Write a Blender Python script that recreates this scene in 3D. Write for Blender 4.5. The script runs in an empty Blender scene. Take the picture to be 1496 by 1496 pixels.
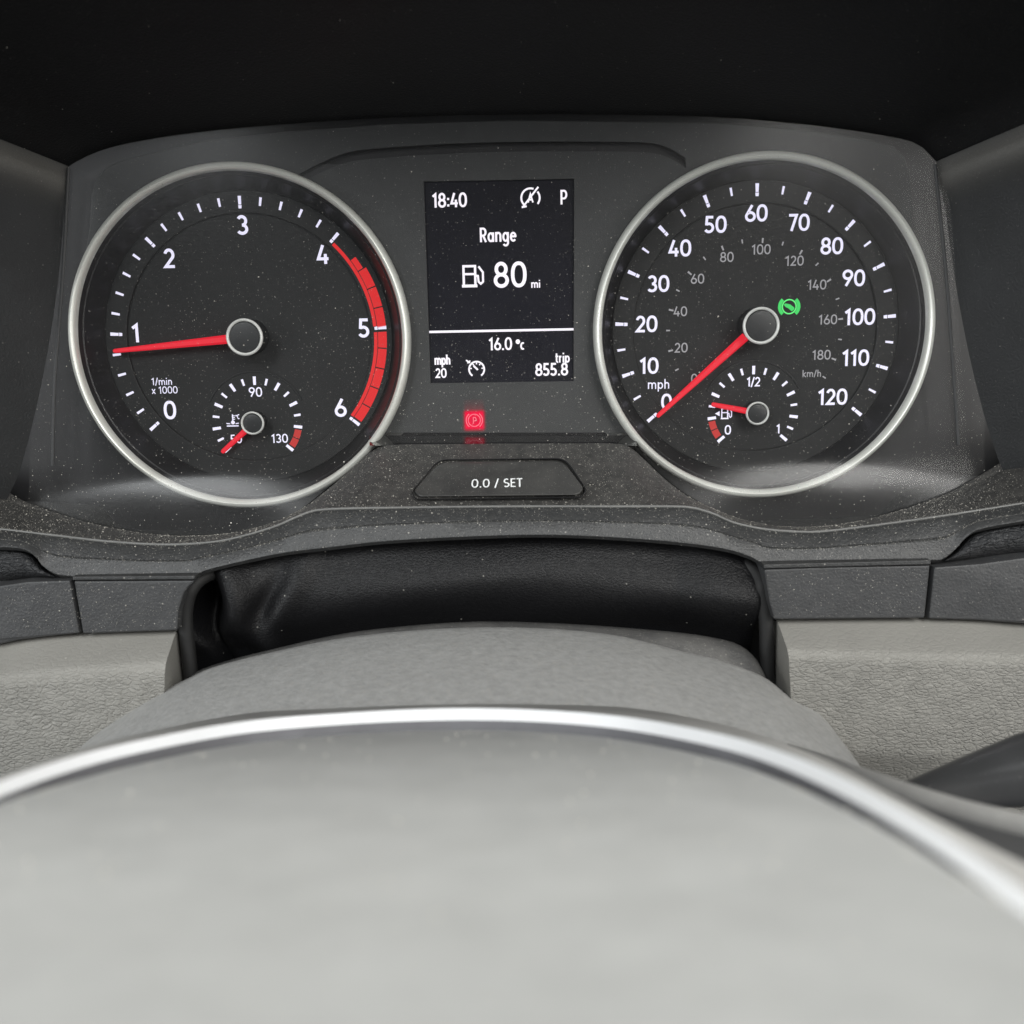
import bpy, math, random
import numpy as np
from mathutils import Vector, Matrix
from mathutils.geometry import tessellate_polygon
R = math.radians
random.seed(7)
rng = np.random.default_rng(7)
sc = bpy.context.scene
col = sc.collection

# ------------------------------------------------------------------ frames
# Everything is measured in millimetres in the frame of the instrument cluster:
# x right, y up along the dial faces, n out of the dial faces towards the driver.
# The cluster leans back by TILT; world() turns millimetres into world metres.
TILT = R(22)
AX = Vector((1, 0, 0)); AY = Vector((0, math.sin(TILT), math.cos(TILT))); AN = Vector((0, -math.cos(TILT), math.sin(TILT)))
BASE = Vector((0, 0, 0.9))
def world(p): return BASE + (AX * p[0] + AY * p[1] + AN * p[2]) * 0.001
FRAME = Matrix(((AX.x, AY.x, AN.x), (AX.y, AY.y, AN.y), (AX.z, AY.z, AN.z)))

# ------------------------------------------------------------------ camera
FPX, SIZE = 1500.0, 1496.0
th, rl = R(10), R(1.2)
X0 = np.array([1., 0, 0]); CF = np.array([0, -math.sin(th), -math.cos(th)]); U0 = np.array([0, math.cos(th), -math.sin(th)])
CX = math.cos(rl) * X0 - math.sin(rl) * U0
CU = math.sin(rl) * X0 + math.cos(rl) * U0
_d = FPX * 56 / 249
CC = -(((733.25 - 748) / FPX * _d) * CX + ((748 - 482.5) / FPX * _d) * CU + _d * CF)
def ray(px, py): return (px - 748) / FPX * CX + (748 - py) / FPX * CU + CF
def at(px, py, n):                      # measured point of the photograph at depth n
    v = ray(px, py); return CC + v * ((n - CC[2]) / v[2])
WY, WN, WS = -75.0, 152.0, 0.25         # plane of the steering wheel hub: y = WY + WS (n - WN)
def onwheel(px, py, lift=0.0):
    v = ray(px, py)
    t = (WY + lift + WS * (CC[2] - WN) - CC[1]) / (v[1] - WS * v[2]); return CC + v * t

cam = bpy.data.cameras.new('camera'); camo = bpy.data.objects.new('camera', cam); col.objects.link(camo)
cam.sensor_width = 36; cam.lens = 36 * FPX / SIZE; cam.clip_start = 0.005; cam.clip_end = 50
def wdir(v): return (AX * float(v[0]) + AY * float(v[1]) + AN * float(v[2])).normalized()
cx, cu, cf = wdir(CX), wdir(CU), wdir(CF)
camo.matrix_world = Matrix(((cx.x, cu.x, -cf.x, 0), (cx.y, cu.y, -cf.y, 0), (cx.z, cu.z, -cf.z, 0), (0, 0, 0, 1)))
camo.location = world(CC)
cam.dof.use_dof = True; cam.dof.focus_distance = 0.338; cam.dof.aperture_fstop = 14; cam.dof.aperture_blades = 0
sc.camera = camo

# ------------------------------------------------------------------ light: daylight through the cab windows, plus two added rear lamps
w = bpy.data.worlds.new('World'); sc.world = w; w.use_nodes = True
bg = w.node_tree.nodes['Background']; bg.inputs[0].default_value = (0.80, 0.88, 1.0, 1); bg.inputs[1].default_value = 0.08
def area(name, pos, target, sx, sy, power, color):
    l = bpy.data.lights.new(name, 'AREA'); l.shape = 'RECTANGLE'; l.size = sx; l.size_y = sy; l.energy = power; l.color = color
    o = bpy.data.objects.new(name, l); col.objects.link(o); o.location = pos
    o.rotation_euler = (Vector(target) - Vector(pos)).to_track_quat('-Z', 'Y').to_euler(); return o
B = BASE
area('windscreen_light', B + Vector((0.05, 0.42, 0.75)), B + Vector((0, -0.15, -0.05)), 1.3, 0.6, 15.0, (1.0, 0.99, 0.96))
area('right_window_light', B + Vector((0.75, -0.55, 0.28)), B + Vector((0, -0.05, -0.03)), 0.7, 0.45, 4.0, (1.0, 0.98, 0.94))
area('left_window_light', B + Vector((-1.0, -0.60, 0.32)), B + Vector((0, -0.05, -0.03)), 0.7, 0.45, 7.0, (0.97, 0.99, 1.0))
area('added_right_rear_light', B + Vector((0.46, -0.75, 0.85)), B + Vector((0, 0.0, 0.0)), 0.42, 0.5, 9.0, (1.0, 0.99, 0.96))  # added behind and above the driver to lift driver-facing surfaces and lens reflections
area('added_left_rear_light', B + Vector((-0.42, -0.75, 0.85)), B + Vector((0, 0.0, 0.0)), 0.3, 0.5, 6.5, (0.96, 0.99, 1.0))  # added left counterpart, for the same brightening and reflection
sc.view_settings.view_transform = 'Standard'; sc.view_settings.look = 'None'; sc.view_settings.gamma = 1.0; sc.view_settings.exposure = 0.0
sc.cycles.max_bounces = 8; sc.cycles.transparent_max_bounces = 12

# ------------------------------------------------------------------ mesh helpers
class MB:
    def __init__(s): s.v = []; s.f = []; s.g = []
    def vert(s, p, g=1.0): s.v.append(tuple(float(c) for c in p)); s.g.append(g); return len(s.v) - 1
    def face(s, *i): s.f.append(tuple(i))
    def grid(s, rows, closed=False, g=None):
        ids = [[s.vert(p, 1.0 if g is None else g[k]) for p in r] for k, r in enumerate(rows)]
        for a, b in zip(ids, ids[1:]):
            n = len(a)
            for j in range(n if closed else n - 1):
                k = (j + 1) % n
                s.face(a[j], b[j], b[k], a[k])
        return ids
    def lathe(s, c, prof, n=160, a0=0, a1=360):
        closed = abs(a1 - a0) >= 360
        m = n if closed else n + 1
        rows = []
        for r, z in prof:
            rows.append([(c[0] + r * math.cos(R(a0 + (a1 - a0) * j / n)), c[1] + r * math.sin(R(a0 + (a1 - a0) * j / n)), z) for j in range(m)])
        ids = [[s.vert(p) for p in r] for r in rows]
        for a, b in zip(ids, ids[1:]):
            for j in range(n):
                k = (j + 1) % m
                s.face(a[j], a[k], b[k], b[j])
        return ids
    def cap(s, loop): s.face(*loop)
    def poly(s, loops, z):              # flat polygon with holes; z number or callable(x, y)
        zz = z if callable(z) else (lambda x, y: z)
        t = tessellate_polygon([[Vector((p[0], p[1], 0)) for p in l] for l in loops])
        flat = [p for l in loops for p in l]
        b = len(s.v)
        for p in flat: s.vert((p[0], p[1], zz(p[0], p[1])))
        for a in t:
            q = [flat[i] for i in a]
            ar = (q[1][0]-q[0][0])*(q[2][1]-q[0][1]) - (q[2][0]-q[0][0])*(q[1][1]-q[0][1])
            a = a if ar > 0 else a[::-1]
            s.face(*[b + i for i in a])
        return b
    def plate(s, loop, z, depth, bev=0.4, holes=()):
        zz = z if callable(z) else (lambda x, y: z)
        loop = ccw(loop)
        inner = inset(loop, bev)
        mid = inset(loop, bev * 0.3)
        s.poly([inner] + [list(h) for h in holes], z)
        rows = [[(x, y, zz(x, y) - depth) for x, y in loop], [(x, y, zz(x, y) - bev) for x, y in loop],
                [(x, y, zz(x, y) - bev * 0.3) for x, y in mid], [(x, y, zz(x, y)) for x, y in inner]]
        ids = [[s.vert(p) for p in r] for r in rows]
        for a, b in zip(ids, ids[1:]):
            for j in range(len(a)):
                k = (j + 1) % len(a); s.face(a[j], a[k], b[k], b[j])
        for h in holes:
            h = ccw(h)
            a = [s.vert((x, y, zz(x, y))) for x, y in h]; b = [s.vert((x, y, zz(x, y) - depth)) for x, y in h]
            for j in range(len(a)):
                k = (j + 1) % len(a); s.face(a[j], a[k], b[k], b[j])
    def ribbon(s, pts, wd, z, closed=False):
        n = len(pts); L = []; Rr = []
        for i in range(n):
            p = pts[i]
            a = pts[i - 1] if (i > 0 or closed) else None
            b = pts[(i + 1) % n] if (i < n - 1 or closed) else None
            d1 = unit(p[0] - a[0], p[1] - a[1]) if a is not None else None
            d2 = unit(b[0] - p[0], b[1] - p[1]) if b is not None else None
            d1 = d1 or d2; d2 = d2 or d1
            nx, ny = -(d1[1] + d2[1]), d1[0] + d2[0]
            l = math.hypot(nx, ny) or 1e-6; nx /= l; ny /= l
            k = wd / 2 / max(0.45, nx * -d1[1] + ny * d1[0])
            L.append((p[0] + nx * k, p[1] + ny * k, z)); Rr.append((p[0] - nx * k, p[1] - ny * k, z))
        li = [s.vert(p) for p in L]; ri = [s.vert(p) for p in Rr]
        for i in range(n if closed else n - 1):
            k = (i + 1) % n; s.face(ri[i], ri[k], li[k], li[i])
    def tube(s, path, rad, n=20, flat=1.0):
        rows = []
        P = [np.array(p, float) for p in path]
        for i, p in enumerate(P):
            d = P[min(i + 1, len(P) - 1)] - P[max(i - 1, 0)]; d /= np.linalg.norm(d)
            e = np.cross(d, (0, 0, 1.)); e /= np.linalg.norm(e); f = np.cross(e, d)
            r = rad[i] if isinstance(rad, (list, tuple)) else rad
            rows.append([p + r * (math.cos(2*math.pi*j/n) * e + flat * math.sin(2*math.pi*j/n) * f) for j in range(n)])
        ids = s.grid(rows, closed=True)
        s.face(*ids[0]); s.face(*ids[-1][::-1]); return ids
    def build(s, name, mat, parent=None, smooth=True, angle=35, local=False):
        me = bpy.data.meshes.new(name)
        org = parent_loc(parent)
        if local: vs = [Vector(p) * 0.001 for p in s.v]
        else: vs = [world(p) - org for p in s.v]
        me.from_pydata([tuple(v) for v in vs], [], s.f)
        me.validate()
        at_ = me.attributes.new('grain', 'FLOAT', 'POINT'); at_.data.foreach_set('value', s.g)
        if smooth:
            me.polygons.foreach_set('use_smooth', [True] * len(me.polygons))
            try: me.set_sharp_from_angle(angle=R(angle))
            except Exception: pass
        me.materials.append(mat)
        o = bpy.data.objects.new(name, me); col.objects.link(o)
        if parent: o.parent = parent
        return o
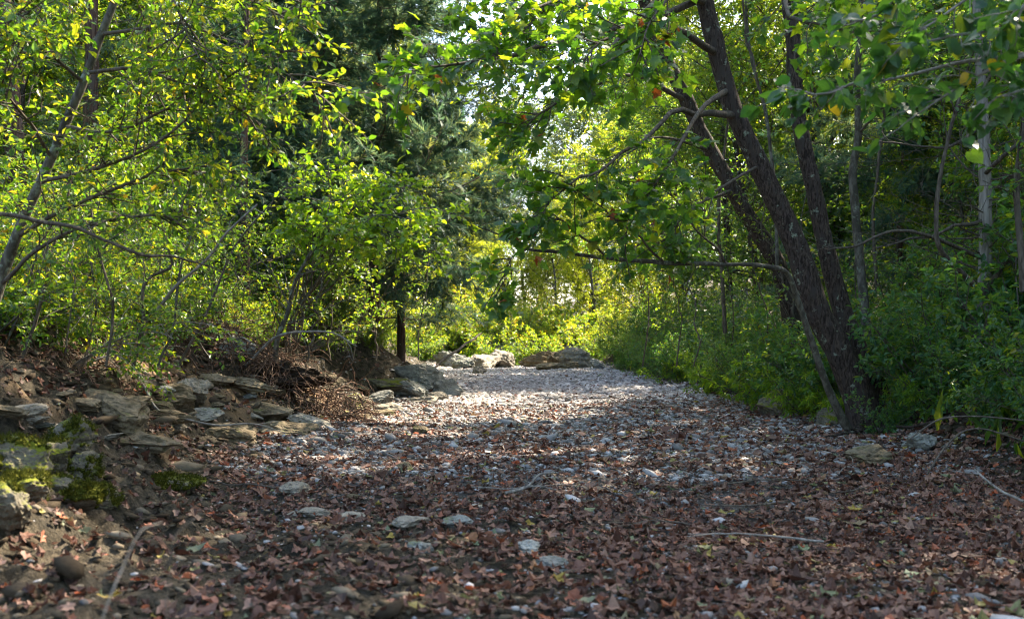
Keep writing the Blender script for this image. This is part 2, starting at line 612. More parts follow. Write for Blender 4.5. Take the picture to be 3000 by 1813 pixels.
gx = axis_pts(-260, 260, 0.055, 0.06)
gy = [-30.0, -20, -14, -10, -7, -5, -3.5, -2, -1, 0, 0.6, 1.2]
while gy[-1] < 300:
    gy.append(gy[-1] + max(0.035, 0.0075 * gy[-1] if gy[-1] < 60 else 0.05 * (gy[-1] - 50)))
gy = np.array(gy)
X, Y = np.meshgrid(gx, gy)
Z = height(X, Y)
nx, ny = len(gx), len(gy)
idx = np.arange(nx * ny).reshape(ny, nx)
F = np.stack([idx[:-1, :-1], idx[:-1, 1:], idx[1:, 1:], idx[1:, :-1]], -1).reshape(-1, 4)
g = Geo()
g.add(np.stack([X, Y, Z], -1).reshape(-1, 3), F)
ground = g.build("ground", M['ground'])
tag(ground, "dry creek bed and its earthen banks covered in gravel and fallen leaves", "ground", kind="structure")
l_, r__ = edges(Y)
zone = 0.45 + 0 * X
inbed = smooth(-0.2, 0.4, X - l_) * smooth(-0.2, 0.4, r__ - X) * smooth(5.5, 9, Y + 0.5 * X)
zone = zone + 0.55 * inbed
el = l_ - X
pn = np.stack([X, Y, 0 * X], -1)
clay = smooth(0.2, 0.7, el) * smooth(3.6, 2.6, el) * smooth(-0.5, 0.15, fbm(pn * 0.75, 3, 77)) * smooth(6, 8, Y) * smooth(17, 14, Y)  # clay mask, widened to stand for sunlit patches too
zone = zone * (1 - clay)
za = ground.data.attributes.new("zone", 'FLOAT', 'POINT')
za.data.foreach_set("value", zone.ravel().astype(np.float32))


def hit(px, py, d0=2.2, d1=70.0):
    """where the line of sight through a place of the 2464 px view meets the ground"""
    d = np.arange(d0, d1, .04)
    z = H_EYE - (py - 813) * K * d
    x = (px - 1232) * K * d
    under = np.nonzero(height(x, d, False) > z)[0]
    i = under[0] if len(under) else len(d) - 1
    return float(x[i]), float(d[i])


# ------------------------------------------------------------------ rocks
def ico(n):
    import bmesh
    bm = bmesh.new()
    bmesh.ops.create_icosphere(bm, subdivisions=n, radius=1.0)
    V = np.array([v.co[:] for v in bm.verts])
    F = np.array([[v.index for v in f.verts] for f in bm.faces])
    bm.free()
    return V, F


ICO = {n: ico(n) for n in (1, 2, 4, 5)}


def rock_shape(seed, cuts=14, n=5, flat=0.0):
    r = np.random.default_rng(seed)
    V, F = ICO[n]
    V = V.copy()
    for k in range(cuts):
        d = nrm(r.normal(0, 1, 3) * np.array([1, 1, 1 + flat]))
        h = r.uniform(0.45, 0.8)
        s = V @ d
        V = V - np.where(s > h, (s - h) * 0.93, 0)[:, None] * d
    lay = vnoise(np.stack([V[:, 0] * .6, V[:, 1] * .6, V[:, 2] * 7 + .8 * V[:, 0]], -1) + seed, seed)
    N = nrm(V)
    V = V + N * (0.10 * fbm(V * 2.2 + seed, 3, seed) + 0.045 * np.sign(lay) * np.minimum(np.abs(lay) * 4, 1) * (1 - np.abs(N[:, 2])) + 0.05 * fbm(V * 7 + seed, 4, seed + 3, .6))[:, None]
    V = V / np.abs(V).max(0)
    return V, F


def rock(x, y, size, rz, mat, label, seed, name="rock", sink=0.35, tilt=(0, 0), group=None, cuts=14, z=None, cat="rock"):
    V, F = rock_shape(seed, cuts)
    V = V * np.array(size) / 2
    g = Geo()
    g.add(V, F, None, False)
    o = g.build(name, mat)
    z0 = float(height(x, y)) if z is None else z
    o.location = (x, y, z0 + size[2] * (0.5 - sink))
    o.rotation_euler = (tilt[0], tilt[1], rz)
    o.data.shade_smooth() if False else None
    return tag(o, label, cat, group)


def gp(px, py, zg=0.0):
    """ground point seen at a place of the 2464 px view, ground height zg"""
    d = (H_EYE - zg) / ((py - 813) * K)
    return (px - 1232) * K * d, d


# ------------------------------------------------------------------ plant builders
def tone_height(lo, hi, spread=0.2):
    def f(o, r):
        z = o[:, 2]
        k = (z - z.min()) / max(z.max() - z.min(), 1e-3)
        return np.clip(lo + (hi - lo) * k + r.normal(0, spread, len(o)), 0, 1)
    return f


def broad_tree(name, seed, h=9.0, crown0=0.15, spread=2.8, limbs=34, leaf=0.075, lmat='leaf_mid', tmat='bark_dark', r0=0.11,
               tpl=DIAMOND, per=13, m2=8, m3=7, lean=(0, 0), tone=None):
    r = np.random.default_rng(seed)
    root = empty(name, (0, 0, 0), "x", "tree")
    D = nrm(np.array([[lean[0], lean[1], 1.0]]))
    P = grow(np.array([[0, 0, -0.15]]), D, h, 14, 0.05, 0.03, r)
    gt = Geo()
    tubes(gt, P, np.linspace(r0, 0.012, 15)[None], 9, rough=0.12)
    gt.build("trunk", M[tmat], root)
    o1, d1, t1 = spawn(P, limbs, crown0, 0.98, 68, r, up=0.25)
    L1 = spread * (0.45 + 0.55 * np.sin(np.clip((t1 - crown0) / (1 - crown0), 0, 1) * math.pi * 0.8 + 0.5)) * r.uniform(0.55, 1.15, len(t1))
    B1 = grow(o1, d1, L1, 6, 0.14, 0.02, r)
    rr = np.interp(t1, [0, 1], [r0 * 0.35, 0.01])
    gb = Geo()
    tubes(gb, B1, rr[:, None] * np.linspace(1, 0.25, 7)[None], 5)
    o2, d2, t2 = spawn(B1, m2, 0.2, 1.0, 45, r, up=0.05, flat=0.5)
    L2 = np.repeat(L1, m2) * 0.42 * (1.15 - 0.5 * t2) * r.uniform(0.6, 1.2, len(t2))
    B2 = grow(o2, d2, L2, 4, 0.16, 0.0, r)
    tubes(gb, B2, np.linspace(0.009, 0.004, 5)[None] * np.ones((len(B2), 1)), 3)
    o3, d3, t3 = spawn(B2, m3, 0.15, 1.0, 45, r, flat=0.5)
    B3 = grow(o3, d3, r.uniform(0.2, 0.5, len(t3)) * spread / 2.8, 2, 0.12, -0.05, r)
    gb.build("branches", M['twig'], root)
    gl = Geo()
    leaf_on(gl, tpl, B3, per, leaf, r, tone=tone)
    gl.build("foliage", M[lmat], root)
    return root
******
WORK TO BE COMPLETED: Nothing but the lines from the start of the records above through the line with "col = sc.collection" should be retyped, each exactly as written; leave out all pictures.

ANSWER FOR THE TASK:
Write a Blender Python script that recreates this scene in 3D. Write for Blender 4.5. The script runs in an empty Blender scene. Take the picture to be 1496 by 1496 pixels.
import bpy, math, random
import numpy as np
from mathutils import Vector, Matrix
from mathutils.geometry import tessellate_polygon
R = math.radians
random.seed(7)
rng = np.random.default_rng(7)
sc = bpy.context.scene
col = sc.collection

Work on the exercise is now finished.